A ‘Fourth Wave’ Of Advertising Is Coming

Sep 26, 2023

For years now the media industry has been talking about the impending demise of third-party cookies—that is, personal information and behavioral data about website users from sources other than the actual user.

Just a few months ago, Apple rocked the third-party data world when it declared that iOS 17 will automatically remove user-identifiable tracking parameters from link URLs and automatically removes them.

But the rise of generative AI and the potential disruption it represents has pushed the cookie conversation to the back burner. AI has decidedly become Topic One for the media industry throughout 2023.

Now, a Forbes columnist is saying there’s a much more immediate challenge for the ad industry: The end of cookies. It’s coming faster than the industry realizes, and it represents a revolution “that will be just as disruptive as AI,” says the columnist, Geoffroy Martin, CEO of a tech platform called Ogury, which specializes in ID-less personalization and says it delivers high performance while also protecting consumer privacy.

And, he writes, the ad industry isn’t ready for the revolution. “According to a global survey commissioned by my company, 41% of advertisers are only moderately, if not at all, familiar with targeting methods other than cookies or IDs,” Martin states.

The Fourth Wave of Advertising, says Martin, is best understood in the context of three previous waves, or epochs. The first is search advertising, which transformed marketers’ ability to target their messages. The second is the rise of social media, where users voluntarily gave social platforms reams of personal data, and allowed their interests to be tracked in minute detail. The third is the rise of retail advertising—where retailers leverage their unique access to consented consumer data to generate new revenue streams through the creation of networks that allow marketers to reach their customers across many verticals at their point of purchase.

The fourth wave, Martin says, will be the era of ID-less advertising. “In my view, this wave is unstoppable,” he says. To be ready, brands and agencies and media companies have to take a series of steps.
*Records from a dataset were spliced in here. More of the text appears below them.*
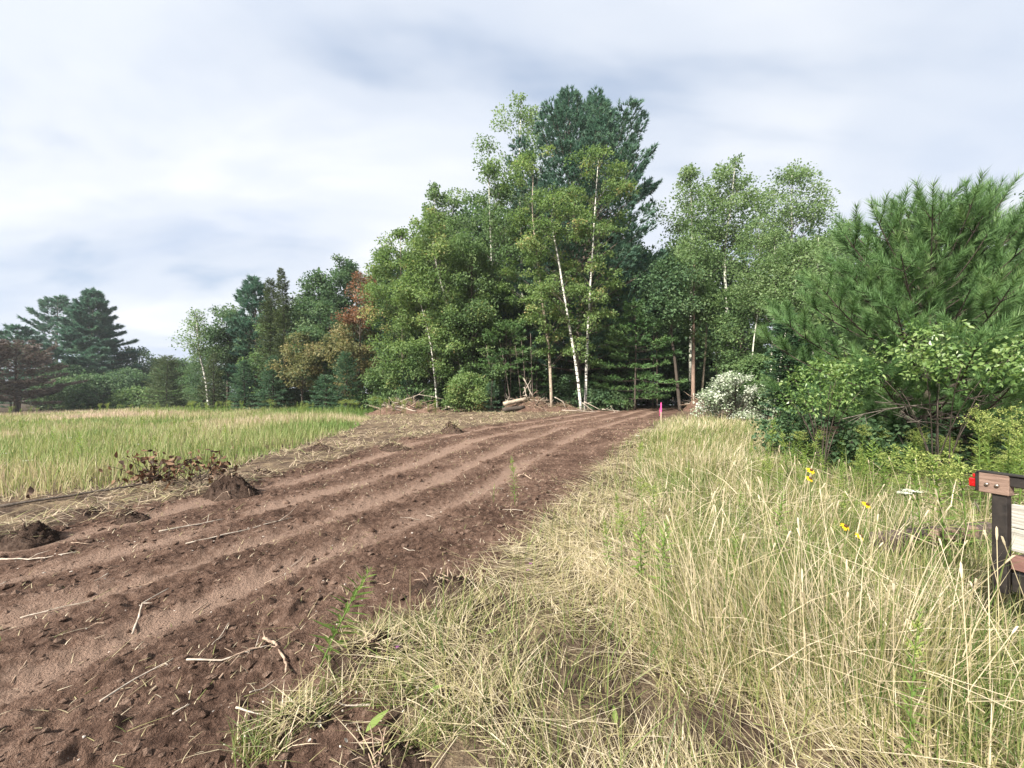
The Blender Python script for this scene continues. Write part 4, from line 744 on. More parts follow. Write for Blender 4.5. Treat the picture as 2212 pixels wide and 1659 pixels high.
def build_near_trees():
    r = np.random.default_rng(300)
    x, y = spot(2005, 8.0); H = height_to(512, x, y)
    plant_tree('pine_tree', 'bushy bright green young pine with long needles beside the trailer', 'pine', young_pine(np.random.default_rng(301), H, 2.7, needles=135), x, y, (M['dark_bark'], M['bright_pine']))
    x, y = spot(2340, 9.0); H = height_to(480, x, y)
    plant_tree('pine_tree', 'second young pine crowding the bushy one, cut by the right picture edge', 'pine', young_pine(np.random.default_rng(302), H, 2.6, needles=80), x, y, (M['dark_bark'], M['bright_pine']))
    x, y = spot(2300, 12); H = height_to(405, x, y)
    plant_tree('broadleaf_tree', 'dark leafy tree rising behind the young pines', 'tree', broadleaf(np.random.default_rng(303), H, 1.0, 2.6, prof='round', clumps=70, per=110, cr=.6, leaf=.12, tr=.1), x, y, (M['dark_bark'], M['mid_leaf']))
    x, y = spot(1985, 12.5); H = height_to(455, x, y)
    plant_tree('broadleaf_tree', 'leafy tree behind the left shoulder of the bushy young pine', 'tree', broadleaf(np.random.default_rng(304), H, .8, 2.2, prof='round', clumps=70, per=110, cr=.55, leaf=.12, tr=.09), x, y, (M['dark_bark'], M['mid_leaf']))
    # shrubs with leaves big enough to pick out
    lm = [tinted(leaf_mesh('leaf', M['shrub_leaf'], .34), v, 'shrub_leaf') for v in (.35, .55, .75, .95)]
    def shrub(label, px, Y, top, hw, cb, seed, nleaf, **k):
        x, y = spot(px, Y); H = height_to(top, x, y); rng = np.random.default_rng(seed); R = hw/FV*Y; base = height_to(cb, x, y)
        tk, cw = broadleaf(rng, H, base, R, prof='round', tr=.007, **k); t = thing('shrub', (x, y, gz(x, y)), label, 'shrub')
        for j in range(9):
            a = rng.uniform(0, 6.28); e = np.array([math.cos(a)*R*.8, math.sin(a)*R*.8, base+rng.uniform(.1, .6)*(H-base)]); tube(tk, bez((rng.normal(0, .05), rng.normal(0, .05), -.05), e*np.array([.3, .3, .7]), e, 6), np.linspace(.011, .004, 6), 5)
        tk.build('stem', M['dark_bark'], t, True); f = cw.build('foliage', M['shrub_leaf'], t);  # dark bark puts the shade below the leaves into the stem colour
        V = np.concatenate(cw.V).reshape(-1, 4, 3); near = V[np.argsort(V[:, 0, 1])[:len(V)//3]]; pick = near[rng.choice(len(near), min(nleaf, len(near)), replace=False)]
        for v in pick: add_leaf(t, lm[rng.integers(0, 4)], v[0]+np.array([0, -.05, .02])+rng.normal(0, .03, 3), v[2]-v[0]+rng.normal(0, .01, 3), (rng.normal(0, .4), -.35+rng.normal(0, .3), 1.0), rng.uniform(.05, .08))
        return t
    shrub('broad-leaved shrub with pale green leaves reaching in front of the young pine', 2030, 6.4, 705, 158, 838, 310, 230, clumps=60, per=34, cr=.25, leaf=.058, flat=.45, sparse=.5, ecc=.4)
    shrub('smaller pale-leaved shrub between the dark spruce and the young pine', 1775, 7.2, 780, 80, 880, 311, 160, clumps=40, per=32, cr=.22, leaf=.054, ecc=.4, flat=.7, sparse=.4)
    x, y = spot(1588, 19.5); H = height_to(806, x, y)
    plant_tree('flowering_bush', 'rounded bush covered in whitish leaves at the edge of the woods', 'bush', broadleaf(np.random.default_rng(312), H, .12, 1.75, prof='round', clumps=75, per=60, cr=.34, leaf=.095, tr=.05), x, y, (M['dark_bark'], M['white_leaf']))
    x, y = spot(1712, 7.6); H = height_to(905, x, y)
    for px, Y, top, hw, seed, lab in [(1740, 8.3, 890, 60, 320, 'low dark bush at the foot of the small spruce'), (1850, 7.6, 915, 56, 321, 'low green bush in the shade under the pale-leaved shrub'), (1968, 7.6, 910, 56, 322, 'low green bush in the shade left of the tall goldenrods'), (2110, 7.2, 915, 60, 323, 'low green bush in the shade behind the tall goldenrods')]:
        x, y = spot(px, Y); H = height_to(top, x, y)
        plant_tree('bush', lab, 'bush', broadleaf(np.random.default_rng(seed), H, .1, hw/FV*Y, prof='round', clumps=32, per=40, cr=.24, leaf=.075, tr=.02), x, y, (M['dark_bark'], M['maple_leaf']))  # darker leaf colour stands in for the shadow beneath the young pine
    # dead lower boughs under the young pine
    for k, (px, py, Y, ex, ey) in enumerate([(2075, 905, 7.3, 1890, 868), (2080, 890, 7.2, 2205, 862), (2075, 930, 7.2, 1960, 912), (2085, 920, 7.1, 2200, 905), (2070, 870, 7.3, 1820, 905)]):
        a = world_at(px, py, Y); e = world_at(ex, ey, Y-1.2); rr = np.random.default_rng(330+k); g = Geo(); q = bez(a, (a+e)/2+np.array([0, 0, .12]), e, 7); tube(g, q, np.linspace(.016, .005, 7), 5)
        for j in range(14):
            u = rr.uniform(.25, 1); i0 = min(int(u*6), 5); s = q[i0]; d = unit(q[i0+1]-q[i0]+rr.normal(0, .55, 3)); tube(g, [s, s+d*rr.uniform(.12, .45)+np.array([0, 0, -.04])], [.005, .002], 3)
        tag(g.build('dead_branch', M['limb'], None, True), ['bare dead bough under the young pine, reaching left to the shrub', 'bare dead bough under the young pine, reaching to the right edge', 'short bare bough low under the young pine, on its left', 'short bare bough low under the young pine, on its right', 'longest bare bough drooping left under the young pine'][k], 'branch')
build_near_trees()

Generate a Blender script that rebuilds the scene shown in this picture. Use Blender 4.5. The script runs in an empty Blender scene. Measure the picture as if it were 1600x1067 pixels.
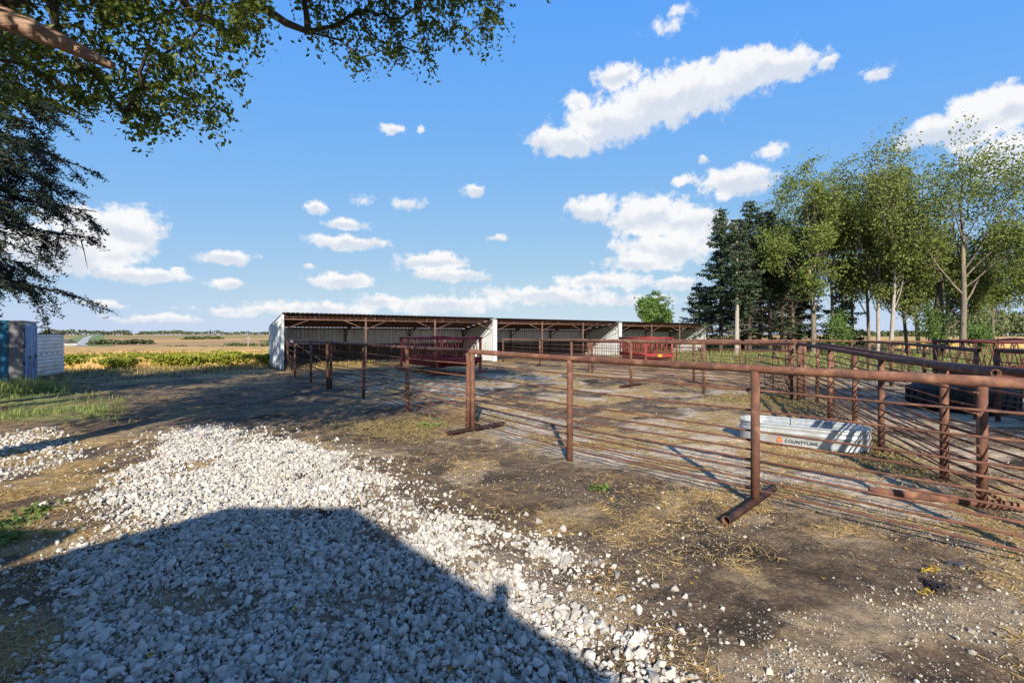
import bpy, math, random
import numpy as np
from mathutils import Vector, Matrix

R = math.radians
scene = bpy.context.scene
COL = scene.collection

# ------------------------------------------------------------------ camera
EYE = 1.8
FPX = 733.0            # focal length in photo pixels (1600 wide)
HOR = 523.0
cam_d = bpy.data.cameras.new('camera')
cam_d.sensor_width = 36.0
cam_d.lens = FPX / 1600.0 * 36.0
cam_d.shift_y = -10.5 / 1600.0
cam_d.clip_start = 0.05
cam_d.clip_end = 20000
cam = bpy.data.objects.new('camera', cam_d)
cam.location = (0, 0, EYE)
cam.rotation_euler = (R(90), 0, 0)
COL.objects.link(cam)
scene.camera = cam

# ------------------------------------------------------------------ light
SUN_EL = 28.0
sun_d = bpy.data.lights.new('sun', 'SUN')
sun_d.energy = 5.0
sun_d.angle = R(0.5)
sun_d.color = (1.0, 0.90, 0.74)
sun = bpy.data.objects.new('sun', sun_d)
sun.location = (0, -30, 30)
sun.rotation_euler = (R(90 - SUN_EL), 0, R(0.6))
COL.objects.link(sun)

scene.view_settings.view_transform = 'Standard'
scene.view_settings.look = 'None'
EXPO = 0.88
scene.view_settings.exposure = EXPO
scene.view_settings.gamma = 1.0
scene.view_settings.use_curve_mapping = False
scene.render.engine = 'CYCLES'
scene.cycles.use_denoising = True
scene.cycles.max_bounces = 6
scene.cycles.diffuse_bounces = 3
scene.cycles.transparent_max_bounces = 4
scene.cycles.sample_clamp_indirect = 6.0

# ------------------------------------------------------------------ sky with clouds
world = bpy.data.worlds.new('World')
scene.world = world
world.use_nodes = True
try:
    world.cycles.sampling_method = 'MANUAL'
    world.cycles.sample_map_resolution = 512
except Exception:
    pass

CLOUDS = [  # centre u, v, half width, half height (photo pixels), density
 (885,222,62,24,1),(950,190,80,38,1),(965,120,42,24,.9),(1020,165,80,42,1),(1090,140,80,46,1),(1165,115,85,40,1),
 (1235,105,55,28,.95),(1285,98,20,12,.7),(905,160,35,18,.6),
 (1450,205,50,24,.9),(1530,190,85,42,1),(1590,165,60,34,1),(1570,240,80,40,.9),
 (1150,286,62,26,1),(1205,236,26,15,.6),(1100,250,11,8,.6),(1375,110,24,14,.5),(1070,284,20,9,.5),
 (925,326,42,22,.95),(1015,340,70,36,1),(1075,352,60,32,1),(1040,388,85,28,1),(1000,412,60,14,.8),
 (740,297,19,10,.8),(610,202,23,9,.9),(657,203,8,6,.6),(1040,45,30,16,.35),(1060,18,24,10,.35),
 (635,318,28,12,.45),(570,308,18,9,.4),(490,322,19,11,.8),(540,348,42,10,.85),(540,378,60,13,.95),(485,418,14,5,.6),
 (675,408,56,17,1),(705,430,60,12,.85),(530,438,48,14,1),(775,368,12,8,.55),
 (597,470,48,12,.8),(357,403,42,14,1),(355,445,36,10,.9),(110,345,60,30,1),(195,360,70,42,1),(120,395,100,34,1),
 (220,430,80,14,.85),(270,422,18,6,.7),(500,482,120,11,.6),(700,476,120,13,.7),(850,462,120,16,.75),
 (940,440,90,14,.75),(400,486,80,9,.6),(250,497,90,7,.6),(170,475,40,6,.6),(1060,442,40,13,.8),(40,380,60,40,.9),
 (1000,470,90,10,.6),(1450,450,90,20,.6),
]
SKYK = 1 / (2 ** EXPO) / 0.12
def build_world():
    nt = world.node_tree
    N, L = nt.nodes, nt.links
    N.clear()
    def math_(op, a, b=None, c=None, clamp=False):
        n = N.new('ShaderNodeMath'); n.operation = op; n.use_clamp = clamp
        for i, v in enumerate((a, b, c)):
            if v is None: continue
            if isinstance(v, (int, float)): n.inputs[i].default_value = v
            else: L.new(v, n.inputs[i])
        return n.outputs[0]
    def vmath(op, a, b=None, out=0):
        n = N.new('ShaderNodeVectorMath'); n.operation = op
        for i, v in enumerate((a, b)):
            if v is None: continue
            if isinstance(v, (tuple, list)): n.inputs[i].default_value = v
            else: L.new(v, n.inputs[i])
        return n.outputs['Value'] if op in ('LENGTH', 'DOT_PRODUCT') else n.outputs[0]
    def sstep(x, lo, hi, a=0.0, b=1.0):
        n = N.new('ShaderNodeMapRange'); n.interpolation_type = 'SMOOTHSTEP'
        L.new(x, n.inputs[0])
        for i, v in zip((1, 2, 3, 4), (lo, hi, a, b)): n.inputs[i].default_value = v
        return n.outputs[0]
    out = N.new('ShaderNodeOutputWorld')
    bg = N.new('ShaderNodeBackground'); bg.inputs[1].default_value = 0.12
    L.new(bg.outputs[0], out.inputs[0])
    sky = N.new('ShaderNodeTexSky'); sky.sky_type = 'NISHITA'; sky.sun_disc = False
    sky.sun_elevation = R(SUN_EL); sky.sun_rotation = R(180.6)
    sky.altitude = 300; sky.air_density = 1.0; sky.dust_density = 0.25; sky.ozone_density = 2.2
    tc = N.new('ShaderNodeTexCoord')
    sep = N.new('ShaderNodeSeparateXYZ'); L.new(tc.outputs['Generated'], sep.inputs[0])
    x, y, z = sep.outputs
    az = math_('ARCTAN2', x, y)
    hyp = math_('SQRT', math_('ADD', math_('MULTIPLY', x, x), math_('MULTIPLY', y, y)))
    el = math_('ARCTAN2', z, hyp)
    cmb = N.new('ShaderNodeCombineXYZ'); L.new(az, cmb.inputs[0]); L.new(el, cmb.inputs[1])
    P = cmb.outputs[0]
    # billowing edges: two scales of warp
    def noise(vec, scale, detail, rough=.55, color=False):
        n = N.new('ShaderNodeTexNoise'); n.inputs['Scale'].default_value = scale
        n.inputs['Detail'].default_value = detail; n.inputs['Roughness'].default_value = rough
        L.new(vec, n.inputs['Vector'])
        return n.outputs['Color'] if color else n.outputs['Fac']
    w1 = vmath('MULTIPLY', vmath('SUBTRACT', noise(P, 14, 5, .6, True), (.5, .5, .5)), (.062, .036, 0))
    Pw = vmath('ADD', P, w1)
    F = None; F2 = None
    for (u, v, w, h, d) in CLOUDS:
        a = math.atan((u - 800) / FPX); ca = math.cos(a)
        e = math.atan((HOR - v) / FPX * ca)
        sw = w / FPX * ca * ca * 1.15; sh = h / FPX * ca * math.cos(e) ** 2 * 1.15
        dd = vmath('LENGTH', vmath('MULTIPLY', vmath('SUBTRACT', Pw, (a, e, 0)), (1 / sw, 1 / sh, 0)))
        f = math_('MULTIPLY_ADD', dd, -d, d)
        F = f if F is None else math_('MAXIMUM', F, f)
        d2 = vmath('LENGTH', vmath('MULTIPLY', vmath('SUBTRACT', Pw, (a, e + sh * .6, 0)), (1 / sw, 1 / sh, 0)))
        f2 = math_('MULTIPLY_ADD', d2, -d, d)
        F2 = f2 if F2 is None else math_('MAXIMUM', F2, f2)
    # the same kind of scattered cloud goes on round the rest of the sky
    st = N.new('ShaderNodeVectorMath'); st.operation = 'MULTIPLY'; L.new(P, st.inputs[0]); st.inputs[1].default_value = (4.0, 9.0, 1)
    rest = math_('MULTIPLY', math_('SUBTRACT', noise(vmath('ADD', st.outputs[0], w1), 1.0, 3, .5), .57), 4.0)
    aside = sstep(math_('ABSOLUTE', az), .86, 1.0)
    above = sstep(el, .62, .8)
    elsewhere = math_('MAXIMUM', aside, above)
    rest = math_('MULTIPLY_ADD', elsewhere, math_('ADD', rest, 1.0), -1.0)
    F = math_('MAXIMUM', F, rest)
    fb = noise(P, 34, 10, .64)
    dens = math_('ADD', F, math_('MULTIPLY', math_('SUBTRACT', fb, .5), 1.5))
    alpha = sstep(dens, -.02, .40)
    # light from above: denser just above than here means a darker underside
    up = vmath('ADD', Pw, (.0, .018, 0))
    sh_ = math_('SUBTRACT', noise(Pw, 18, 5, .55), noise(up, 18, 5, .55))
    shade = sstep(math_('ADD', math_('MULTIPLY', sh_, 1.6), math_('SUBTRACT', F2, F)), -.62, .12)
    mixc = N.new('ShaderNodeMixRGB'); L.new(shade, mixc.inputs[0])
    mixc.inputs[1].default_value = (.70 * SKYK, .76 * SKYK, .86 * SKYK, 1); mixc.inputs[2].default_value = (.97 * SKYK, .97 * SKYK, .97 * SKYK, 1)
    # the model sky with the deep even blue of the day: a film-like response for each channel
    sc = N.new('ShaderNodeSeparateColor'); L.new(sky.outputs[0], sc.inputs[0])
    rr_ = math_('MULTIPLY', math_('SUBTRACT', 1.0, math_('EXPONENT', math_('MULTIPLY', sc.outputs[0], -1 / 5.0))), .71 * SKYK)
    gg_ = math_('MULTIPLY', math_('POWER', sc.outputs[1], .36), .320 * SKYK)
    bb_ = math_('MULTIPLY', math_('POWER', sc.outputs[2], -.11), 1.07 * SKYK)
    hs = N.new('ShaderNodeCombineColor')
    for i_, v_ in enumerate((rr_, gg_, bb_)): L.new(v_, hs.inputs[i_])
    mx = N.new('ShaderNodeMixRGB')
    L.new(math_('MULTIPLY', alpha, .97), mx.inputs[0]); L.new(hs.outputs[0], mx.inputs[1]); L.new(mixc.outputs[0], mx.inputs[2])
    L.new(mx.outputs[0], bg.inputs[0])
build_world()

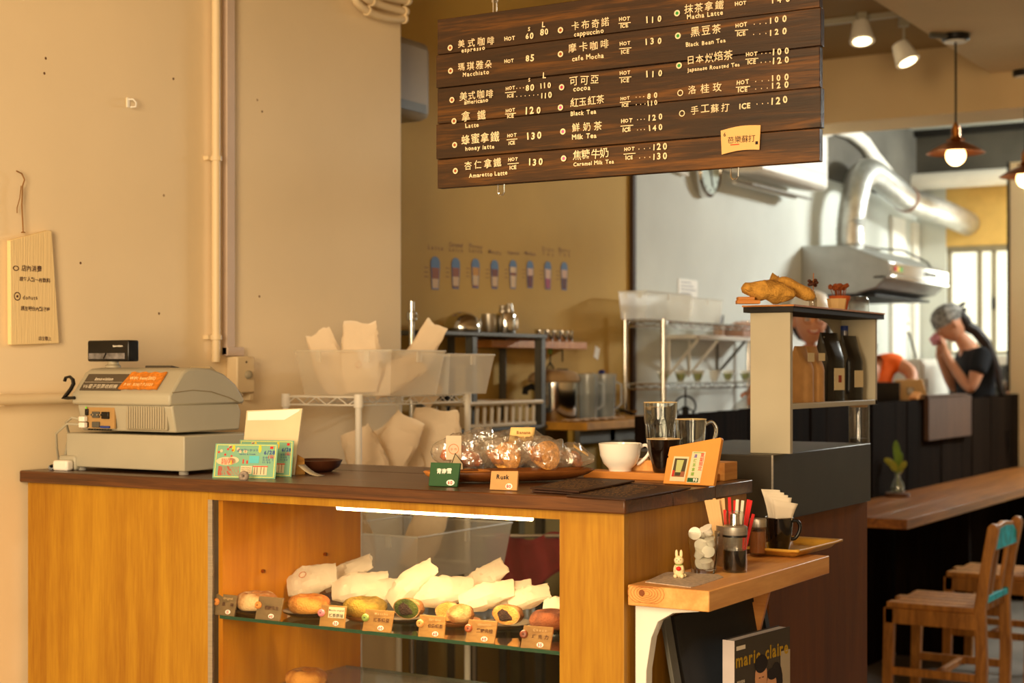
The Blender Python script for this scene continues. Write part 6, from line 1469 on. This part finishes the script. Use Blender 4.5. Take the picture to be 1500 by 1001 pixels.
# ================================================================ BAR SIDE: vase, chairs
p = Pz(1315, 727, .75)
T = thing('wood_slice', 'dark round wooden coaster under the little vase on the bar', 'coaster', (p.x, p.y, .75)); obj('slice', MB().lathe([(0,0),(.055,0),(.058,.004),(.055,.016),(0,.016)], n=28), colmat((96,60,34)), T, bev=0)
T = thing('bud_vase', 'small clear glass vase with a green sprig on the bar table', 'vase', (p.x, p.y, .766), rz=TH)
obj('vase_body', MB().lathe([(0,0),(.026,0),(.029,.004),(.029,.035),(.014,.065),(.012,.085),(.017,.096),(.0155,.096),(.011,.085),(.0125,.065),(.027,.035),(.025,.006),(0,.005)], n=28), thin('vase_glass', (.92,.94,.9), .10, .06, (.8,.85,.75)), T, ang=.9)
obj('water', MB().lathe([(0,.006),(.026,.006),(.026,.03),(0,.03)], n=20), thin('vase_water', (.8,.82,.75), .04), T)
lf = MB().tube([(0,0,.01),(.002,0,.12),(-.004,0,.20)], .002, 5).tube([(0,0,.08),(-.025,0,.13)], .0018, 5).tube([(0,0,.08),(.02,0,.12)], .0018, 5)
obj('stem', lf, M['leaf'], T)
for i, (x_, z_, w_, h_, a) in enumerate(((-.004,.185,.017,.056,0.1),(.003,.150,.020,.040,-.3),(-.034,.140,.016,.024,.9),(-.018,.122,.017,.026,.5),(.024,.126,.016,.024,-.7),(.012,.108,.016,.024,-.3),(-.046,.148,.013,.018,1.2))):
    obj('leaf', MB().ball((0,0,0), (w_,.004,h_), 10, 8, M=TR((x_,.004*(i%3),z_))@RY(-a)), M['leaf'] if i < 2 else colmat((150,150,50)), T)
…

Step one, says Martin, requires acknowledging that the era of personalized advertising is indeed ending.

Step two is doing an assessment of your data-technology infrastructure. “Once you have determined what tools and capabilities you have in-house, you will now be able to prioritize what gaps you need to fill,” Martin says.

And step three is to eschew the focus on user IDs, and instead set your sights on digital destinations where content is consumed. “This alternative offers our industry a promising pathway to implement a scalable, privacy-first approach to replace the problematic identity-based modality of the recent past,” Martin says.

Of course, Martin is just one voice, and there is in fact widespread focus on the cookie-less future, but it’s a proposition worth paying attention to.